(Dataset excerpt):
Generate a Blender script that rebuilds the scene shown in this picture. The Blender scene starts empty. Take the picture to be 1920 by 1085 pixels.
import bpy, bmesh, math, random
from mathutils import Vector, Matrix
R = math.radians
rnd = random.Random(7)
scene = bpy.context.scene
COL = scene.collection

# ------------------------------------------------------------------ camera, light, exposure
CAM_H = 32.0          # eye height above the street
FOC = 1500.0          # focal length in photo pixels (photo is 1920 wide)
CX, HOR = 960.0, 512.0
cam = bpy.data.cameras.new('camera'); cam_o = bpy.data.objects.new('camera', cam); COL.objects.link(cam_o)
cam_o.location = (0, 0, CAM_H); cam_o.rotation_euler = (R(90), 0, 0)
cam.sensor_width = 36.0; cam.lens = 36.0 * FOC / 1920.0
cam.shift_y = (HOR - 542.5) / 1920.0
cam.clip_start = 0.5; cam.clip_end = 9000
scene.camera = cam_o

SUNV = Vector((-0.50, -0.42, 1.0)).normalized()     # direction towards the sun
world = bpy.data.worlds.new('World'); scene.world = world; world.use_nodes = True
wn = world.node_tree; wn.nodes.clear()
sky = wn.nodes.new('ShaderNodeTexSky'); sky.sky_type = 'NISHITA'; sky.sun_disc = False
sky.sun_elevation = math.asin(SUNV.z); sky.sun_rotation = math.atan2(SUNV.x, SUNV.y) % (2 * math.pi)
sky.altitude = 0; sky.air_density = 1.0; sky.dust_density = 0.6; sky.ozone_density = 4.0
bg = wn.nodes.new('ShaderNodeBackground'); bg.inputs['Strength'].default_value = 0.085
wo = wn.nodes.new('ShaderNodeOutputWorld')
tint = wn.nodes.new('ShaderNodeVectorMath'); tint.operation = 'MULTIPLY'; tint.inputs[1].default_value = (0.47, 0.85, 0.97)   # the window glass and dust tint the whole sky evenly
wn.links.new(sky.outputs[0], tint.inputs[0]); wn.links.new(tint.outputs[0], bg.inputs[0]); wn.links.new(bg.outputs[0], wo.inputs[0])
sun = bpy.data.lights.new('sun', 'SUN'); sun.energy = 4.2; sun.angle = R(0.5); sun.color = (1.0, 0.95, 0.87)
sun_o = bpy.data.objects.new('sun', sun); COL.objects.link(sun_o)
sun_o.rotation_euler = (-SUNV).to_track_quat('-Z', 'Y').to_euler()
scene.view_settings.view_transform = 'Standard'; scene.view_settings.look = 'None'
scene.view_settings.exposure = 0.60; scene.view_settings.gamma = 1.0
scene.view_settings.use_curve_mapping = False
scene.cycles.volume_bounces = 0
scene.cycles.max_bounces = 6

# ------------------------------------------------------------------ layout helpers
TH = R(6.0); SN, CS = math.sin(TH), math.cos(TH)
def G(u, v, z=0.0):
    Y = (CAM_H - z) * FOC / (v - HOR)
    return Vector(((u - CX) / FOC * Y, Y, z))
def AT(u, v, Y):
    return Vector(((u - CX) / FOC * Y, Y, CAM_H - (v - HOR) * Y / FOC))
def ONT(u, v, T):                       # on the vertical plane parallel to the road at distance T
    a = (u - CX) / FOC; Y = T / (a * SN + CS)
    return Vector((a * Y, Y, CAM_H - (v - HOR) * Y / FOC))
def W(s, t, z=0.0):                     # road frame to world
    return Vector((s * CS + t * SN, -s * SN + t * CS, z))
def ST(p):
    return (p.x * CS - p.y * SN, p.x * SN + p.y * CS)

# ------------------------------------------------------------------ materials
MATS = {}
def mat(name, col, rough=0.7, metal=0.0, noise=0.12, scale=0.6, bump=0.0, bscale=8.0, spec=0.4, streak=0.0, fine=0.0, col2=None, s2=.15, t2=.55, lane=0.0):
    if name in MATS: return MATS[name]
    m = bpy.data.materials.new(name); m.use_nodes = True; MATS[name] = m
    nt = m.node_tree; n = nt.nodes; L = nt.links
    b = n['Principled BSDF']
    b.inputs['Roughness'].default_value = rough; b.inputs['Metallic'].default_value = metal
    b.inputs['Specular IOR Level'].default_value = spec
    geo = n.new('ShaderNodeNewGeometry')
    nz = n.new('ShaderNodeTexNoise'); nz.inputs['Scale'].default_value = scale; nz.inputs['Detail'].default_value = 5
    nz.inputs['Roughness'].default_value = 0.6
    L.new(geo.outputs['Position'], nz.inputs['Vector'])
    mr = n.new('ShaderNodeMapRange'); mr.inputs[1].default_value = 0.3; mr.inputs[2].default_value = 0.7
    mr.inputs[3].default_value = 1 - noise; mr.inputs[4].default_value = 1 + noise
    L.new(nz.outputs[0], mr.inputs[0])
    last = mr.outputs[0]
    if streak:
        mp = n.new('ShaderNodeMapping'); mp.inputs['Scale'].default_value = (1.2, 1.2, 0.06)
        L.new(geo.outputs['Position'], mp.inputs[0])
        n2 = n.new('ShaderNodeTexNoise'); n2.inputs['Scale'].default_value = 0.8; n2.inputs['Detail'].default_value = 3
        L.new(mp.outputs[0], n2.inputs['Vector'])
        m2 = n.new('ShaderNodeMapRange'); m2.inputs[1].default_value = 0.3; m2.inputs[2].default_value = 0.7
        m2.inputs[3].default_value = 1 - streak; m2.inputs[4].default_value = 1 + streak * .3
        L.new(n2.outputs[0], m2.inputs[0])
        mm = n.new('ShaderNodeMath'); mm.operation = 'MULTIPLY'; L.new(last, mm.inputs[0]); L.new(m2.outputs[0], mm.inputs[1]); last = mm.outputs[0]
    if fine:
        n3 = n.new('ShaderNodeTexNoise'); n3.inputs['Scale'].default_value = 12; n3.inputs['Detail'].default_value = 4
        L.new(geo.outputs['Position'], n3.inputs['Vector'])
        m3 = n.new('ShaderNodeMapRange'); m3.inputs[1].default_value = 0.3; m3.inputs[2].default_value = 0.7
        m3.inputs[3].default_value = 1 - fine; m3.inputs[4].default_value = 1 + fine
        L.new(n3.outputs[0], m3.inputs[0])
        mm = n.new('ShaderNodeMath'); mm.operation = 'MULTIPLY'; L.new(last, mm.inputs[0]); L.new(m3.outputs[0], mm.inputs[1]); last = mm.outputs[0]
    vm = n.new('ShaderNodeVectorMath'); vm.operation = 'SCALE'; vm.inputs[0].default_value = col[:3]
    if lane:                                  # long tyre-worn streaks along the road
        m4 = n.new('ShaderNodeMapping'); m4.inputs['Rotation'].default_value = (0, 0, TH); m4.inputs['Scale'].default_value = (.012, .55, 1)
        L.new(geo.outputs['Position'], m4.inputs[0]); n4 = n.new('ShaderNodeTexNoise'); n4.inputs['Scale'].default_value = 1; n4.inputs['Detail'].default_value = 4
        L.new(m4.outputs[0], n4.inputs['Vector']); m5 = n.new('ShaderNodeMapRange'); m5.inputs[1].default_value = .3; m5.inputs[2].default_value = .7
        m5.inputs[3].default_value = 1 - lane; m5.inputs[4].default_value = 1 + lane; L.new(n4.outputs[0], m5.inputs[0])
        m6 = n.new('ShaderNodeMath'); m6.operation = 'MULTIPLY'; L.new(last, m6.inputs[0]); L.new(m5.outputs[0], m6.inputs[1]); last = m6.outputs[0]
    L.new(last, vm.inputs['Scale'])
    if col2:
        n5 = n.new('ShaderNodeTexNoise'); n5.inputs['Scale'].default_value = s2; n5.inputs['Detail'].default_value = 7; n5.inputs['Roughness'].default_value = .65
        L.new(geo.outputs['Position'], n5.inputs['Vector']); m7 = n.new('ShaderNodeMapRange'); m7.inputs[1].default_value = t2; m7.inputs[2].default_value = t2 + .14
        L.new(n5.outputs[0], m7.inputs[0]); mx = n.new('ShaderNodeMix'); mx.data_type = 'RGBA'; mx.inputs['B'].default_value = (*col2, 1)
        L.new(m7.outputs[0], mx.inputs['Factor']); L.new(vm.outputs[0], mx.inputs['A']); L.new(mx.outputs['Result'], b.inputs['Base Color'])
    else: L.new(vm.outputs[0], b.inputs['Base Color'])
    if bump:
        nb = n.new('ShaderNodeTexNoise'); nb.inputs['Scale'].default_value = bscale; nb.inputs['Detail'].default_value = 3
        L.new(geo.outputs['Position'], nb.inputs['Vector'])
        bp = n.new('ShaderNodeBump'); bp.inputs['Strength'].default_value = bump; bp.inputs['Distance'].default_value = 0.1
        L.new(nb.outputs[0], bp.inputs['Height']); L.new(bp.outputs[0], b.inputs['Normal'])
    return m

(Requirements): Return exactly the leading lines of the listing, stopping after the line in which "scene.camera = cam_o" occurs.

(Complete answer):
Generate a Blender script that rebuilds the scene shown in this picture. The Blender scene starts empty. Take the picture to be 1920 by 1085 pixels.
import bpy, bmesh, math, random
from mathutils import Vector, Matrix
R = math.radians
rnd = random.Random(7)
scene = bpy.context.scene
COL = scene.collection

# ------------------------------------------------------------------ camera, light, exposure
CAM_H = 32.0          # eye height above the street
FOC = 1500.0          # focal length in photo pixels (photo is 1920 wide)
CX, HOR = 960.0, 512.0
cam = bpy.data.cameras.new('camera'); cam_o = bpy.data.objects.new('camera', cam); COL.objects.link(cam_o)
cam_o.location = (0, 0, CAM_H); cam_o.rotation_euler = (R(90), 0, 0)
cam.sensor_width = 36.0; cam.lens = 36.0 * FOC / 1920.0
cam.shift_y = (HOR - 542.5) / 1920.0
cam.clip_start = 0.5; cam.clip_end = 9000
scene.camera = cam_o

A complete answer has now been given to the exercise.